What is required —
Repeat verbatim, and only, the lines of the data below, beginning at the line that contains "Reconstruct this image" and stopping after the line that contains "DOORTOP=2.235".

** Start Dataset records **

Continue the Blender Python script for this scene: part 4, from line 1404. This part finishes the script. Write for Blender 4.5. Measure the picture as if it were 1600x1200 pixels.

** End Dataset records **
** Start Dataset records **

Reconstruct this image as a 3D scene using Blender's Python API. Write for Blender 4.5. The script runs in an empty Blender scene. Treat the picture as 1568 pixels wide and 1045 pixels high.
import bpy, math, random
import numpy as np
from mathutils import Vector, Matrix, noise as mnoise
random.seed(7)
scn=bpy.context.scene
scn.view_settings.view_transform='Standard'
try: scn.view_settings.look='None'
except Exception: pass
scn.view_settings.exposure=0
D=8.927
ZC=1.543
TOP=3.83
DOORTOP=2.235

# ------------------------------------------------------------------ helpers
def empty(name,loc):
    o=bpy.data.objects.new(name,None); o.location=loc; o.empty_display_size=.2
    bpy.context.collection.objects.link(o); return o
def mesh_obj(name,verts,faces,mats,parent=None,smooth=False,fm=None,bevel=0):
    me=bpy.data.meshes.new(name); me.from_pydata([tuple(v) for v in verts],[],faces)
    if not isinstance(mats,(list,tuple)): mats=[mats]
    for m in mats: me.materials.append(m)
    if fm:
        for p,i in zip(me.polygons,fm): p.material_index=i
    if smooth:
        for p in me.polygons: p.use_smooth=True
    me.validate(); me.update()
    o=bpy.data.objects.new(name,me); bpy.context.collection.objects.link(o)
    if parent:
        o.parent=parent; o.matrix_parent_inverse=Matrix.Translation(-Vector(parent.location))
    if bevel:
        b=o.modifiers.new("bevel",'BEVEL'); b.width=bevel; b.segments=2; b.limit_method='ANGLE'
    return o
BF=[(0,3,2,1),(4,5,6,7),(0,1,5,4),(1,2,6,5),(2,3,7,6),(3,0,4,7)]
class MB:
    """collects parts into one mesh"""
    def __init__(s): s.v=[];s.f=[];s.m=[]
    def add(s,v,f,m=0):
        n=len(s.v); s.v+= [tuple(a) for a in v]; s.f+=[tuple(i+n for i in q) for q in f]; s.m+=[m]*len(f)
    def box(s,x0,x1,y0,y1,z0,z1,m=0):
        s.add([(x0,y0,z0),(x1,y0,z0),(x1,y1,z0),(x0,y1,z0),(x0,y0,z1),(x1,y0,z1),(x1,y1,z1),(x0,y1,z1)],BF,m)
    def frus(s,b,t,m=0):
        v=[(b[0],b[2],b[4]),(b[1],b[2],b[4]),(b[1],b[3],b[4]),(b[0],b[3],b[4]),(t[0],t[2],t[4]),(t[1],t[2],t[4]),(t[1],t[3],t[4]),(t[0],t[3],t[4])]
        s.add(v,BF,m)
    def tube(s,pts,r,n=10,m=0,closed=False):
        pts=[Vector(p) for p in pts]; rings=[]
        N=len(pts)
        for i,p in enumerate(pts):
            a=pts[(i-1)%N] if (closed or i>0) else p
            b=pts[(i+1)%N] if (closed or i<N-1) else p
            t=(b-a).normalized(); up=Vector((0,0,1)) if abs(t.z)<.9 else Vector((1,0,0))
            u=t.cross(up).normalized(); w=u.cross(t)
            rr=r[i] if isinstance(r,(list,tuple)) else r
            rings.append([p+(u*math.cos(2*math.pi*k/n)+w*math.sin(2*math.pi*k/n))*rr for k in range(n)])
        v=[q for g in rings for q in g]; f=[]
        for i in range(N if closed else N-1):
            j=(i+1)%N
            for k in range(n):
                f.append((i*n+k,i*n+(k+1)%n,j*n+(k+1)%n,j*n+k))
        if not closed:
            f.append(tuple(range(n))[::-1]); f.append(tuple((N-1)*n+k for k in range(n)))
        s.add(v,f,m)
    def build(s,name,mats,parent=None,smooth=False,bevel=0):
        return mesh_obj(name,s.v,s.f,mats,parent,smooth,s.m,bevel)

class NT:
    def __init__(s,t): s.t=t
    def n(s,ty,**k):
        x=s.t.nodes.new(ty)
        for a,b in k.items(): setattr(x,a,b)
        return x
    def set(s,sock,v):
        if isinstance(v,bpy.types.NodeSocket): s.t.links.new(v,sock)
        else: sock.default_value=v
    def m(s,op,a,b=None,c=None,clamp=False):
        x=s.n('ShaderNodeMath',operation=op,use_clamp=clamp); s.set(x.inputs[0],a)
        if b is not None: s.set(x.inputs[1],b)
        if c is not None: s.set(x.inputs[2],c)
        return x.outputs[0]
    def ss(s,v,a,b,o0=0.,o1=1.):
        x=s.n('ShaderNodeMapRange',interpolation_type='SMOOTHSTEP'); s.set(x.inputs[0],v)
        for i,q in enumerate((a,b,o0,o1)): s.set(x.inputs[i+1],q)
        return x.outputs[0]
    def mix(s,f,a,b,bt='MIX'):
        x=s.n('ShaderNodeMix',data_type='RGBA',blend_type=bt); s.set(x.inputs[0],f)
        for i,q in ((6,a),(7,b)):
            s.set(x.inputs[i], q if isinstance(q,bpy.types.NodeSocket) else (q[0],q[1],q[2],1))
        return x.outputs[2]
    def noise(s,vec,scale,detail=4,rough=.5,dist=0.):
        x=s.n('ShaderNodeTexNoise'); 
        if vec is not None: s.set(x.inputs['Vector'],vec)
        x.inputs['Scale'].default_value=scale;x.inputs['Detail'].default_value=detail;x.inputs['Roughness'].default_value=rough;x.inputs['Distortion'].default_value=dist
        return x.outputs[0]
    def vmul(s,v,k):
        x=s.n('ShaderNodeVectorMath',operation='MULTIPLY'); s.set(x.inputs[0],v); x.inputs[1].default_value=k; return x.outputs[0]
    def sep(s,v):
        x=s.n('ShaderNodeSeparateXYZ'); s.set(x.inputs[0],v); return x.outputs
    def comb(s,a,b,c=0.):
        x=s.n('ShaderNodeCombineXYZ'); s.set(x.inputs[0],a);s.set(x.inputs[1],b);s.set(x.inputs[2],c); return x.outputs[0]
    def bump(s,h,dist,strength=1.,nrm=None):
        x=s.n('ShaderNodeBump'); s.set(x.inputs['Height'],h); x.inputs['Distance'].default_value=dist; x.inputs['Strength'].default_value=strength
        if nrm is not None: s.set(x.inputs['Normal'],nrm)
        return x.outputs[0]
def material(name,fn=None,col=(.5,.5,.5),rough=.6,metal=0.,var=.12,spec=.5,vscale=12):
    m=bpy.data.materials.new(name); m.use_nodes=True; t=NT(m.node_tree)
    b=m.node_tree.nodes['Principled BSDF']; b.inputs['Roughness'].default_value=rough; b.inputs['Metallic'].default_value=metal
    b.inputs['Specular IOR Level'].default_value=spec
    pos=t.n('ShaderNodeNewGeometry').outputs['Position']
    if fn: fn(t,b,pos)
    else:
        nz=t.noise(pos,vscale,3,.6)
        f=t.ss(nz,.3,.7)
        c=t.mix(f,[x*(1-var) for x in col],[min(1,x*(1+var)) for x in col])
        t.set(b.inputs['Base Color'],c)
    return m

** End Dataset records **

Correct response —
Reconstruct this image as a 3D scene using Blender's Python API. Write for Blender 4.5. The script runs in an empty Blender scene. Treat the picture as 1568 pixels wide and 1045 pixels high.
import bpy, math, random
import numpy as np
from mathutils import Vector, Matrix, noise as mnoise
random.seed(7)
scn=bpy.context.scene
scn.view_settings.view_transform='Standard'
try: scn.view_settings.look='None'
except Exception: pass
scn.view_settings.exposure=0
D=8.927
ZC=1.543
TOP=3.83
DOORTOP=2.235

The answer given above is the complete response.